I've been dead tired all day. It's been awful. I mean, I've been tired all week but today was horrendous. I just had to sleep for a while when I got home from work. It felt so good! I dreamt really weird dreams though. Can't really recall them anymore, all I remember is that they were weird. The only downside to sleeping was the usual drowsiness, of course. It took me several hours to pack my suitcase (yes, I am bringing the suitcase, as it has got wheels and therefor is more easy to bring to and from the bus tomorrow morning) for the conference. We'll be gone over the weekend, it's not like I need THAT much, right? But having to figure out what to wear on those occasions is hard! Especially when you, like me, have used pretty much all of your clothes at work already. I like to dress up everyday, not just at parties :smile: Not to mention all the every day stuff like shampoo, make-up, toothpaste, brush etc. which you don't normally think about, but that takes a whole lot of space in your bag! It was a good thing that I mentioned the brush, really, as I had forgotten to pack that!

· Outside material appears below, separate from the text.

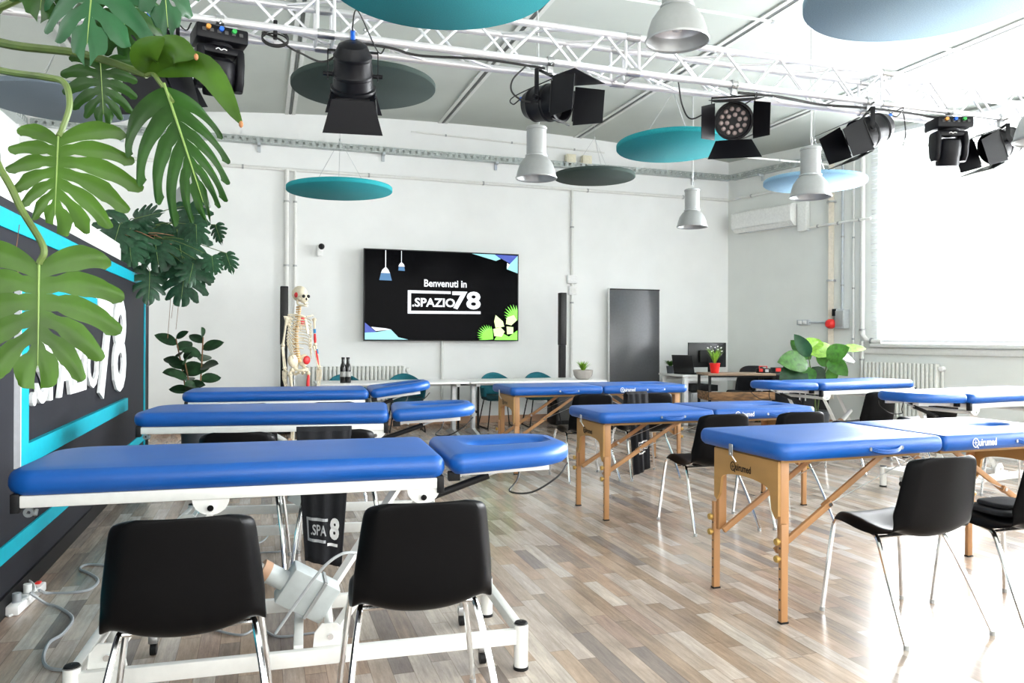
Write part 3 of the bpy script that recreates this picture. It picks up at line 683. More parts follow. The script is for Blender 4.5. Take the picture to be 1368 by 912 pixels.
def make_table(sc, zb, label, loc, rz):
    """sc scales the plan, zb is the height of the underside of the pads"""
    t = thing('massage_table', label, 'massage table', loc, rz, 'blue folding massage tables with beech legs')
    L_, W_ = .93 * sc, .65 * sc; th = .075
    for sx in (-1, 1):
        o = rrect(L_ - .008, W_, (.06, .02, .02, .06) if sx > 0 else (.02, .06, .06, .02), 6, sx * L_ / 2, 0)
        mb = MB()
        if sx > 0:
            cushion(mb, o, zb, zb + th, .022, .003, rrect(.22, .11, .05, 6, L_ * .74, 0))
        else: cushion(mb, o, zb, zb + th, .022, .003)
        pd = mb.build('pad', 'blue_vinyl', t)
        # seam piping, carrying handle on the near edge
        hx = -L_ * .38 if sx < 0 else L_ * .60
        mb = MB()
        for dz in (-.006, 0, .006):
            mb.tube(arc_pts([(hx - .085, -W_ / 2 - .002, zb + .035 + dz), (hx - .05, -W_ / 2 - .016, zb + .024 + dz), (hx, -W_ / 2 - .020, zb + .020 + dz), (hx + .05, -W_ / 2 - .016, zb + .024 + dz), (hx + .085, -W_ / 2 - .002, zb + .035 + dz)], 4), .0045, 6)
        mb.build('carry_handle', 'blue_vinyl', t)
        for k in (-.09, .09): MB().cyl((hx + k, -W_ / 2 + .006, zb + .034), (hx + k, -W_ / 2 - .006, zb + .034), .009, 12).build('handle_stud', 'steel', t)
        MB().box((sx * L_ / 2, 0, zb - .012), (L_ - .13, W_ - .16, .02)).build('board', 'plywood', t, smooth=False)
        # legs, arch panel, braces
        lx = sx * (L_ - .09); ly = .225 * sc / .98
        for y in (-ly, ly):
            u = MB().box((lx, y, (zb + .30) / 2), (.045, .024, zb - .30), bev=.003).build('leg', 'beech', t)
            mb = MB(); mb.box((lx + sx * .016, y + (-.022 if y < 0 else .022), .22), (.036, .022, .43), bev=.003)
            ex = mb.build('leg_extension', 'beech', u)
            mb = MB()
            for k in range(7): mb.cyl((lx + sx * .035, y + (-.022 if y < 0 else .022), .06 + k * .045), (lx + sx * .0335, y + (-.022 if y < 0 else .022), .06 + k * .045), .005, 8)
            mb.build('peg_hole', 'dark_slot', ex)
            MB().box((lx + sx * .016, y + (-.022 if y < 0 else .022), .004), (.04, .026, .008)).build('foot', 'matt_black', ex)
            for z in (.36, .285):
                mb = MB(); mb.lathe([(.001, .026), (.014, .024), (.017, .014), (.012, .010), (.008, 0)], 14, Matrix.Translation((lx + sx * .034, y + (-.022 if y < 0 else .022), z)) @ Matrix.Rotation(R(90 * sx), 4, 'Y')); mb.build('knob', 'brass', ex)
        pw = 2 * ly + .02; n = 16
        prof = [(-pw / 2, zb - .03), (-pw / 2, zb - .26), (-pw / 2 + .012, zb - .275), (-pw / 2 + .03, zb - .26), (-pw / 2 + .045, zb - .20)]
        ins = pw / 2 - .055
        arch = [(-ins * math.cos(PI * k / n), zb - .175 + .055 * math.sin(PI * k / n) ** .6) for k in range(0, n + 1)]
        prof = [(-pw / 2, zb - .015), (-pw / 2, zb - .255), (-pw / 2 + .02, zb - .27), (-pw / 2 + .045, zb - .235)] + arch + [(pw / 2 - .045, zb - .235), (pw / 2 - .02, zb - .27), (pw / 2, zb - .255), (pw / 2, zb - .015)]
        mb = MB(); mb.prism(prof, .014, Matrix(((0, 0, sx, lx + sx * .022), (1, 0, 0, 0), (0, 1, 0, 0), (0, 0, 0, 1)))); pn = mb.build('arch_panel', 'plywood', t, smooth=False)
        if sx < 0:
            mb = MB(); brand(mb, -.085, 0, .032, face_nx((lx - .0375, 0, zb - .085))); mb.build('panel_lettering', 'matt_black', pn, smooth=False)
        hk = MB(); hk.box((sx * (L_ + .004), ly * .1, zb + .005), (.006, .03, .055), bev=.004); hk.tube([(sx * (L_ + .008), ly * .1, zb - .01), (sx * (L_ - .01), ly * .1 - .02, zb - .05)], .003, 6); hk.build('latch', 'steel', t)
        for y in (-ly + .035, ly - .035):
            a = V((lx, y, .31)); b = V((sx * L_ * .24, y, zb - .02)); m_ = a.lerp(b, .46)
            rot = (b - a).to_track_quat('X', 'Z').to_matrix()
            br = MB().box((a + m_) / 2, ((m_ - a).length + .03, .018, .028), rot, bev=.002).build('brace', 'beech', t)
            MB().box((m_ + b) / 2 + V((0, .016 if y < 0 else -.016, 0)), ((b - m_).length + .05, .014, .026), rot, bev=.002).build('brace_link', 'beech', br)
            MB().cyl(m_ + V((0, -.014, 0)), m_ + V((0, .03 if y < 0 else -.03, 0)), .009, 10).build('brace_bolt', 'steel', br)
            MB().tube([m_, (sx * .02, y, zb - .03)], .0022, 5).build('brace_wire', 'steel', br)
    mb = MB(); brand(mb, L_ * .21, 0, .032, face_ny((0, -W_ / 2 - .0015, zb + .036))); mb.build('side_lettering', 'print_white', t, smooth=False)
    return t
make_table(1.0, .722, 'closest blue massage table on beech legs, dark lettering on its end panel', (3.03, 3.09, 0), R(1.5))
make_table(.955, .668, 'middle blue massage table, two black chairs in front, behind the closest table', (3.06, 5.01, 0), 0)
make_table(.985, .722, 'farthest blue massage table, before the white desk with the potted plant', (3.05, 6.86, 0), 0)

# ------------------------------------------------------------------ shirts on the chairs
def shirt(label, loc, rz, top_w, bot_w, zt, zb, lean, skew, txt):
    t = thing('printed_shirt', label, 'shirt', loc, rz, 'black printed shirts over chair backs')
    def P(a, b, off=0.):
        x = (b - .5); s = a * 1.25
        w = top_w + (bot_w - top_w) * min(1, max(0, s - .25)); fold = .012 * math.sin(b * 9 + 1) * min(1, max(0, s - .2)) + .006 * math.sin(b * 21)
        if s < .22:     # over the front of the back rest
            return V((x * w, .035 - s * .02, zt - .12 + s * .5))
        if s < .27:
            k = (s - .22) / .05; return V((x * w, .03 - .06 * k, zt + .006 * math.sin(PI * k)))
        k = (s - .27) / .98
        z = zt + (zb - zt) * k + .05 * (b - .5) * k * skew
        return V((x * w + lean * k, -.032 - .03 * k + fold - off, z))
    mb = MB(); mb.grid(lambda a, b: P(a, b), 30, 22); mb.build('cloth', 'black_cloth', t, solid=.005, off=0)
    def onto(mb):
        for v in mb.bm.verts:
            a, b = v.co.y, v.co.x
            v.co = P(a, b, .008)
    # print: coordinates (b, a) on the cloth; a runs downwards
    mb = MB(); mt = Matrix(((1, 0, 0, 0), (0, -1, 0, 0), (0, 0, 1, 0), (0, 0, 0, 1)))
    def rect(x0, y0, x1, y1):
        n = 8
        for k in range(n):
            xa, xb = x0 + (x1 - x0) * k / n, x0 + (x1 - x0) * (k + 1) / n
            vs = [mb.bm.verts.new((x, y, 0)) for x, y in ((xa, y0), (xb, y0), (xb, y1), (xa, y1))]; mb.bm.faces.new(vs)
    if txt == 1:
        rect(.10, .735, .14, .875); rect(.10, .735, .60, .752); rect(.10, .858, .56, .875)
        put_text(mb, '.SPA', .19, -.835, .38, .062, .02, 0, mt); onto(mb); mb.build('print', 'print_grey', t, smooth=False)
        mb = MB(); put_text(mb, '8', .65, -.855, .23, .125, .05, 0, mt); rect(.60, .875, .86, .892); onto(mb); mb.build('print', 'print_white', t, smooth=False, label='large white figure 8')
    else:
        rect(.35, .70, .38, .82); rect(.35, .70, .85, .715); rect(.35, .805, .75, .82)
        put_text(mb, 'SPAZI', .41, -.79, .45, .065, .02, 0, mt); onto(mb); mb.build('print', 'print_white', t, smooth=False)
    return t
shirt('black shirt with white 8 print hanging from the chair behind the closest couch', (.31, 4.075, 0), R(-6), .28, .18, .777, .085, 0, -.8, 1)
shirt('black shirt with small white print hanging behind the middle massage table', (3.10, 5.99, 0), R(4), .21, .16, .777, .09, .03, 1.2, 2)
t = thing('folded_clothing', 'dark folded clothing lying on the seat of the chair cut by the photo edge', 'clothing', (3.27, 2.66, .45))
mb = MB(); cushion(mb, rrect(.26, .22, .05, 5), 0, .03, .012, .006); mb.build('lower_fold', 'black_cloth', t)
mb = MB(); cushion(mb, rrect(.22, .17, .05, 5, .01, -.01), .03, .055, .011, .006); mb.build('upper_fold', 'black_cloth', t)
t = thing('small_pouch', 'small black pouch lying at the back of the seat with bright reflections', 'pouch', (2.74, 2.57, .438), R(15))
mb = MB(); cushion(mb, rrect(.12, .07, .02, 4), 0, .04, .016, .004); mb.build('body', 'black_cloth', t); MB().tube([(-.04, 0, .042), (.04, .01, .042)], .003, 6).build('zip', 'matt_black', t)
# ------------------------------------------------------------------ lighting truss
TY0, TY1, TZ0, TZ1 = 4.75, 4.99, 3.08, 3.32
tr = thing('lighting_truss', 'silver aluminium box truss spanning the room with stage lights hung under it', 'truss', (2.9, 4.87, TZ0))
def tl(x, y, z): return V((x - 2.9, y - 4.87, z - TZ0))
x0, x1 = XL + .02, 8.54
for y in (TY0, TY1):
    for z in (TZ0, TZ1): MB().cyl(tl(x0, y, z), tl(x1, y, z), .0245, 14).build('chord', 'truss_alu', tr)
step = .235; xs = x0 + .1; k = 0
joints = (-1.9, .36, 2.42, 4.62, 6.7)
while xs + step < x1:
    a, b = (TZ0, TZ1) if k % 2 == 0 else (TZ1, TZ0)
    mb = MB()
    mb.cyl(tl(xs, TY0, a), tl(xs + step, TY0, b), .0095, 8)
    mb.build('front_lacing', 'truss_alu', tr)
    MB().cyl(tl(xs + .03, TY1, b), tl(xs + step + .03, TY1, a), .0095, 8).build('rear_lacing', 'truss_alu', tr)
    if k % 2 == 0:
        MB().cyl(tl(xs, TY0, TZ0), tl(xs + step * 2, TY1, TZ0), .009, 8).build('lower_lacing', 'truss_alu', tr)
        MB().cyl(tl(xs, TY1, TZ1), tl(xs + step * 2, TY0, TZ1), .009, 8).build('upper_lacing', 'truss_alu', tr)
    xs += step; k += 1
for jx in joints:
    for d in (-.05, .05):
        mb = MB()
        for y in (TY0, TY1): mb.cyl(tl(jx + d, y, TZ0), tl(jx + d, y, TZ1), .011, 8)
        for z in (TZ0, TZ1): mb.cyl(tl(jx + d, TY0, z), tl(jx + d, TY1, z), .011, 8)
        mb.build('end_frame', 'truss_alu', tr)
    for y in (TY0, TY1):
        for z in (TZ0, TZ1): MB().cyl(tl(jx - .05, y, z), tl(jx + .05, y, z), .030, 14).build('coupler', 'steel', tr)
def clamp(t, at_):
    """hook clamp round the lower front chord; at_ is the chord axis in the thing's space"""
    mb = MB(); n = 14
    mb.loft([[at_ + V((w, r * math.cos(2 * PI * k / n), r * math.sin(2 * PI * k / n))) for k in range(n)] for w, r in ((-.022, .027), (-.022, .036), (.022, .036), (.022, .027))], True, False, False)
    mb.box(at_ + V((0, 0, -.05)), (.04, .03, .05), bev=.004)
    c = mb.build('clamp', 'steel', t); MB().cyl(at_ + V((0, -.03, -.02)), at_ + V((0, -.075, -.02)), .008, 8).build('clamp_bolt', 'chrome', c)
def basis(d, up=(0, 0, 1)):
    z = V(d).normalized(); x = V(up).cross(z).normalized(); y = z.cross(x)
    return Matrix((x, y, z)).transposed()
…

I am also waiting for my camera batteries to load, I hope that they do soon, as I am afraid that I will otherwise forget to pack the camera and that would be BAD!

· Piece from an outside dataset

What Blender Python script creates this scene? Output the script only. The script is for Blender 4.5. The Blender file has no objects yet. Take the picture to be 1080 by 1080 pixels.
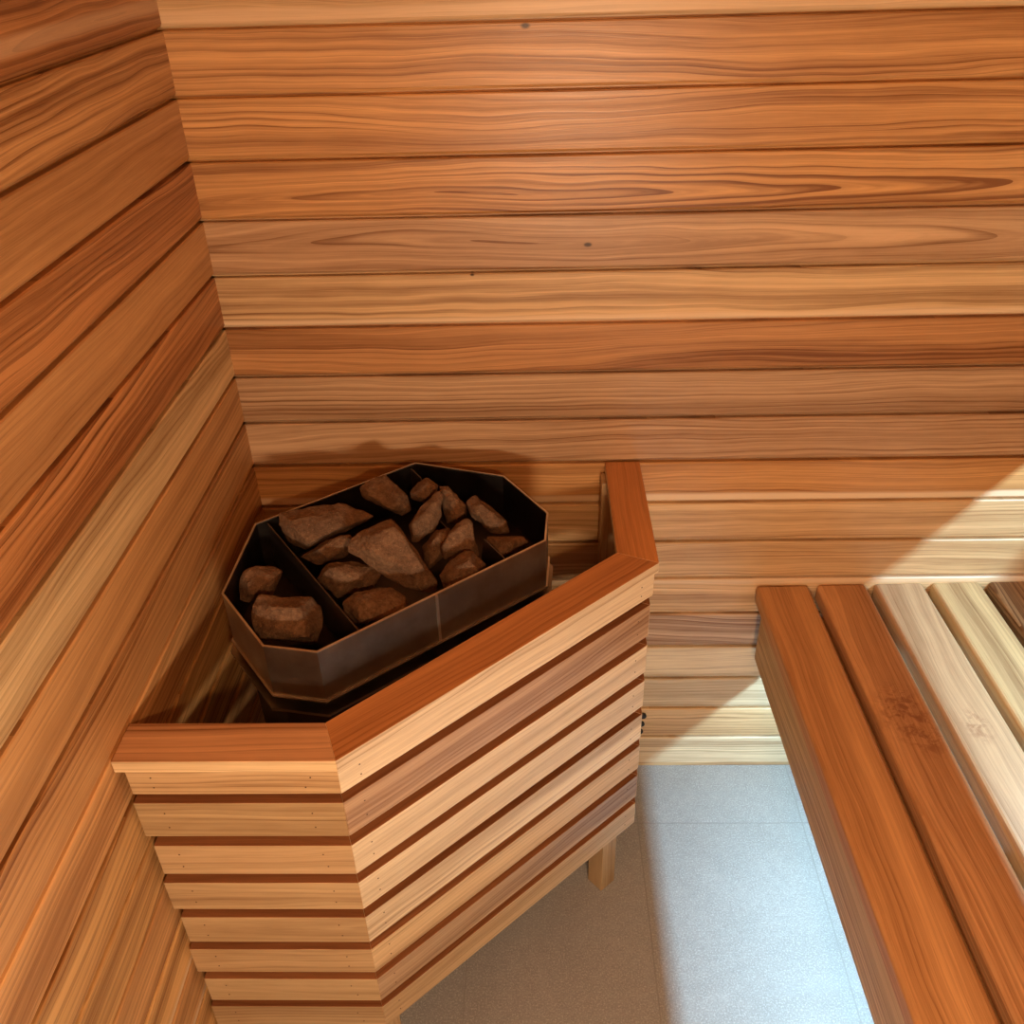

Today I've done something that I've been meaning to do since forever! I signed up for giving blood. My workmate was going and she asked if someone wanted to tag along, so I grabbed the opportunity to get it done, finally. Anyone who knows me probably knows just how difficult it is for me to do things that I've never done before, and it always helps to have someone with you on those occasions. I only got to leave a blood sample today, as they will test it and see if I am accepted as a donor ... but I don't think that there should be any problem. The staff was extremely nice and it all went well; even though the woman who took care of me was a bit spooky, as she never looked directly at me when she spoke, but rather seemed to focus on a spot to the left of my head. I don't have a problem with needles and all that, but I wonder if it's normal that my arm still hurts where they put the needle? I will know in about five weeks if they want me or not, and I am very pleased to finally had signed up. It's such an easy thing to do, and it can truly save lives.

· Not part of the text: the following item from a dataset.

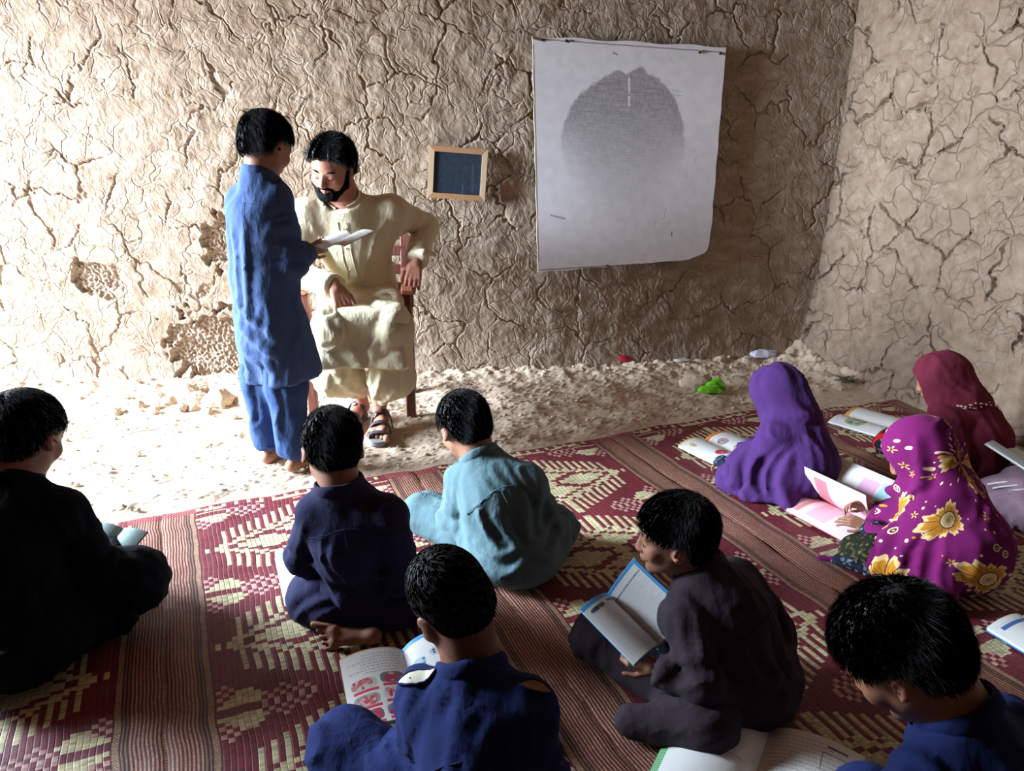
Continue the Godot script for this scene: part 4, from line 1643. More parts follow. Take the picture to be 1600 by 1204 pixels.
	# boy in black at the left edge
	sitter({base = Vector3(-1.25, 0.0, -1.75), label = "boy in a black tunic dark against the bright floor, at the left edge", skin = skin, cloth = M["black"], seed = 21.0, hseed = 16, k = 1.08,
		N = Vector3(-1.285, 0.455, -1.80), head = Vector3(-1.268, 0.560, -1.86), s = 0.225, face = Vector3(0.16, -0.48, -0.88), up = Vector3(0.0, 1, 0), fwd = Vector3(0.2, 0, -0.98),
		SL = Vector3(-1.40, 0.39, -1.79), SR = Vector3(-1.165, 0.385, -1.785), EL = Vector3(-1.45, 0.20, -1.80), ER = Vector3(-1.105, 0.205, -1.80), WL = Vector3(-1.3, 0.16, -1.97), WR = Vector3(-1.16, 0.17, -1.96),
		P = Vector3(-1.26, 0.12, -1.68), KL = Vector3(-1.48, 0.12, -1.88), KR = Vector3(-1.055, 0.135, -1.85), AL = Vector3(-1.2, 0.05, -1.95), AR = Vector3(-1.25, 0.05, -1.85), leg = 0.082, seat = 0.17,
		handL = [Vector3(0.3, -0.3, -1), Vector3(-0.3, 1, 0), 0.066, grip, 1.0, 0.3], handR = [Vector3(-0.6, -0.3, -1), Vector3(0.3, 1, 0), 0.066, grip, -1.0, 0.3], yoke = false,
		ridges = [[Vector3(-1.15, 0.06, -1.70), Vector3(-1.06, 0.07, -1.78), 0.05, 0.05]]})

func standing_boy() -> void:
	var cm: Material = M["denim"]
	var g := {base = Vector3(-0.94, 0.0, -2.88), skin = rgb(160, 112, 86), N = Vector3(-0.925, 1.155, -2.905), head = Vector3(-0.893, 1.262, -2.93), s = 0.225, face = Vector3(0.50, -0.42, -0.80),
		SL = Vector3(-1.005, 1.075, -2.935), SR = Vector3(-0.862, 1.078, -2.872), EL = Vector3(-0.965, 0.86, -2.99), ER = Vector3(-0.822, 0.845, -2.855), WL = Vector3(-0.84, 0.86, -3.06), WR = Vector3(-0.79, 0.872, -2.965),
		P = Vector3(-0.935, 0.66, -2.895), KL = Vector3(-1.0, 0.36, -2.93), KR = Vector3(-0.885, 0.36, -2.87), AL = Vector3(-1.005, 0.075, -2.93), AR = Vector3(-0.880, 0.075, -2.845), k = 1.0,
		handR = [Vector3(0.75, 0.25, -0.6), Vector3(0.5, 0.2, 0.85), 0.068, [0.9, 1.0, 1.0, 1.0], 1.0, 0.2], handL = [Vector3(0.9, 0.2, -0.2), Vector3(-0.2, -0.6, -0.6), 0.068, [0.6, 0.6, 0.6, 0.6], -1.0, 0.2],
		feet = [[Vector3(-1.010, 0.008, -2.915), Vector3(0.45, 0, -0.9), Vector3.UP, 0.20, -1.0], [Vector3(-0.885, 0.008, -2.832), Vector3(0.62, 0, -0.78), Vector3.UP, 0.20, -1.0]]}
	var o := MeshInstance3D.new()
	put(o, "person", self)
	o.position = g.base
	tag(o, "boy in a long blue tunic standing barefoot before the seated man", "person")
	skin_body(o, g)
	var base: Vector3 = g.base
	var fwd := Vector3(0.5, 0, -0.86)
	var sd := Vector3(0.86, 0, 0.5)
	var up := Vector3.UP
	# tunic: two columns side by side give the flat cross-section, flaring to the hem
	var x := Vox.new(g.lo - Vector3.ONE * 0.05, g.hi + Vector3.ONE * 0.05, 0.0105)
	var N: Vector3 = g.N
	var C := Vector3(-0.935, 0, -2.89)
	for m in [-1.0, 1.0]:
		x.cap(C + sd * (m * 0.055) + up * 1.03, C + sd * (m * 0.045) + up * 0.78, 0.072, 0.076, 0.05)
		x.cap(C + sd * (m * 0.045) + up * 0.78, C + sd * (m * 0.065) + up * 0.40 + Vector3(0.015, 0, 0), 0.078, 0.095, 0.05)
		x.cap(N - up * 0.05, g["SR"] if m > 0 else g["SL"], 0.045, 0.050, 0.05)
	x.cap(N - up * 0.10, N + up * 0.03, 0.080, 0.060, 0.04)
	x.cap(C + up * 1.0 - fwd * 0.02, C + up * 0.55 - fwd * 0.03, 0.085, 0.095, 0.06)
	x.cap(C + fwd * 0.04 + sd * 0.03 + up * 0.6, C + fwd * 0.07 + sd * 0.06 + up * 0.42, 0.08, 0.085, 0.05)
	for m in ["L", "R"]:
		x.cap(g["S" + m], g["E" + m], 0.050, 0.056, 0.02)
		x.cap(g["E" + m], g["W" + m], 0.056, 0.042, 0.02)
	# hanging folds: from the shoulder blades down, and oblique ones round the seat
	var bk := C - fwd * 0.13
	for q in [[0.075, 1.00, 0.060, 0.84, 0.050, 0.66, 0.013, -1.0], [0.040, 0.99, 0.030, 0.80, 0.020, 0.58, 0.013, 1.0], [-0.03, 0.98, -0.02, 0.78, -0.03, 0.55, 0.011, 1.0], [-0.06, 0.99, -0.06, 0.80, -0.06, 0.60, 0.010, -1.0], [0.0, 0.97, 0.005, 0.80, 0.0, 0.64, 0.010, -1.0], [-0.05, 0.72, 0.05, 0.64, 0.14, 0.60, 0.014, 1.0], [-0.04, 0.69, 0.06, 0.60, 0.15, 0.555, 0.012, -1.0], [-0.06, 0.64, 0.05, 0.56, 0.15, 0.52, 0.014, 1.0], [-0.04, 0.60, 0.06, 0.52, 0.15, 0.475, 0.011, -1.0], [-0.07, 0.56, 0.02, 0.50, 0.10, 0.46, 0.012, 1.0], [0.13, 0.72, 0.14, 0.60, 0.15, 0.47, 0.013, 1.0], [0.09, 0.54, 0.10, 0.47, 0.10, 0.39, 0.012, 1.0], [0.05, 0.48, 0.05, 0.43, 0.05, 0.39, 0.011, -1.0], [-0.05, 0.48, -0.05, 0.43, -0.05, 0.39, 0.011, 1.0]]:
		x.fold([bk + sd * q[0] + up * q[1], bk + sd * q[2] + up * q[3], bk + sd * q[4] + up * q[5]], q[6], q[7])
	for q in 4:
		var el: Vector3 = (g.ER as Vector3).lerp(g.SR, 0.02 + 0.18 * q)
		x.fold([el - fwd * 0.06 + up * 0.02, el + sd * 0.06, el + fwd * 0.05 - up * 0.01], 0.0095, 1.0 if q % 2 else -1.0)
	x.cut(N + up * 0.012, up + fwd * 0.3, 0.11)
	for m in ["L", "R"]:
		x.cut(g["W" + m], (g["W" + m] as Vector3) - (g["E" + m] as Vector3), 0.07)
	# rounded hem, cut up at the sides
	x.cut(C + up * 0.375, Vector3(0.10, -1, 0.03), 0.5)
	x.carve(C + sd * 0.19 + up * 0.36, C + sd * 0.165 + up * 0.46, 0.05, 0.008, 0.02)
	x.carve(C - sd * 0.19 + up * 0.36, C - sd * 0.165 + up * 0.44, 0.04, 0.008, 0.02)
	var tun := part("tunic", vmesh(x, base, 0.0055, 13.0, up, 4.0), cm, o)
	var y := N - fwd * 0.09 - up * 0.095
	seam(tun, base, x, [y - sd * 0.12, y - sd * 0.06, y, y + sd * 0.06, y + sd * 0.12], cm)
	seam(tun, base, x, [y + sd * 0.02, y - up * 0.1 + sd * 0.02, y - up * 0.25 + sd * 0.015], cm, 0.0014, "pleat")
	make_collar(o, base, N + up * 0.006, (up + fwd * 0.25).normalized(), fwd, 0.058, 0.060, 0.024, cm)
	x = Vox.new(g.lo, g.hi, 0.0105)
	for m in ["L", "R"]:
		var K: Vector3 = g["K" + m]
		var A: Vector3 = g["A" + m]
		x.cap(K + Vector3(0.03 if m == "L" else -0.02, 0.24, 0), K, 0.085, 0.082, 0.04)
		x.cap(K, A + up * 0.03, 0.076, 0.060, 0.03)
		x.cap(K + up * 0.08 - fwd * 0.07, A + up * 0.10 - fwd * 0.05, 0.012, 0.010, 0.03)
		x.carve(K + up * 0.1 - fwd * 0.09 + sd * 0.04, A + up * 0.14 - fwd * 0.06 + sd * 0.02, 0.010, 0.006, 0.02)
		x.cut(A + up * -0.008, Vector3.DOWN, 0.2)
	var tr := part("trousers", vmesh(x, base, 0.006, 13.0, up, 8.0), M["denim_dark"], o)
	for m in ["L", "R"]:
		var A: Vector3 = g["A" + m]
		var pts := []
		for i in 9: pts.append(A + up * 0.018 + Vector3(cos(i * TAU_ / 8.0), 0, sin(i * TAU_ / 8.0)) * 0.055)
		seam(tr, base, x, pts, M["denim_dark"], 0.0018, "hem_seam")
	make_hair(o, base, g.head, look(g.face), g.s, 0.05, 0.45, 2600, 31, M["hair"], 0.22, -0.26, 0.35, 0.3)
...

French class yesterday was cool! It went by extremely fast though, I wouldn't have minded the lesson to last a bit longer. Especially since the stuff we were learning yesterday was extremely basic and that I knew it all, except for the pronunciation. That is, I think, my main interest in the course - to learn pronunciation, and some other basic stuff that is easier learnt in class than on your own. I feel so motivated, I hope that it will go well! I am thinking that it would be nice to do a language course in France or something later ... but we'll see about that. Or in Québec, which would be nice too, as I would perhaps be able to combine it with meeting Mélyssa then. Our teacher is a real Frenchman who has moved to Sweden because of a girl (what else) and who can't pronounce the letter "h" :D He seemed nice, although perhaps a bit nervous. And I would have picked him out as a Frenchman anywhere. I can't pinpoint the reason why, but he looked extremely French :smile: And hehe, Gavin managed to somehow tell everyone that I was the reason why he's living in Sweden. That was not what he meant, I was supposed to be the reason for him learning French, but that is what he said. P:

I guess that I will go and finish my packing now. See you after the conference, probably! Take care!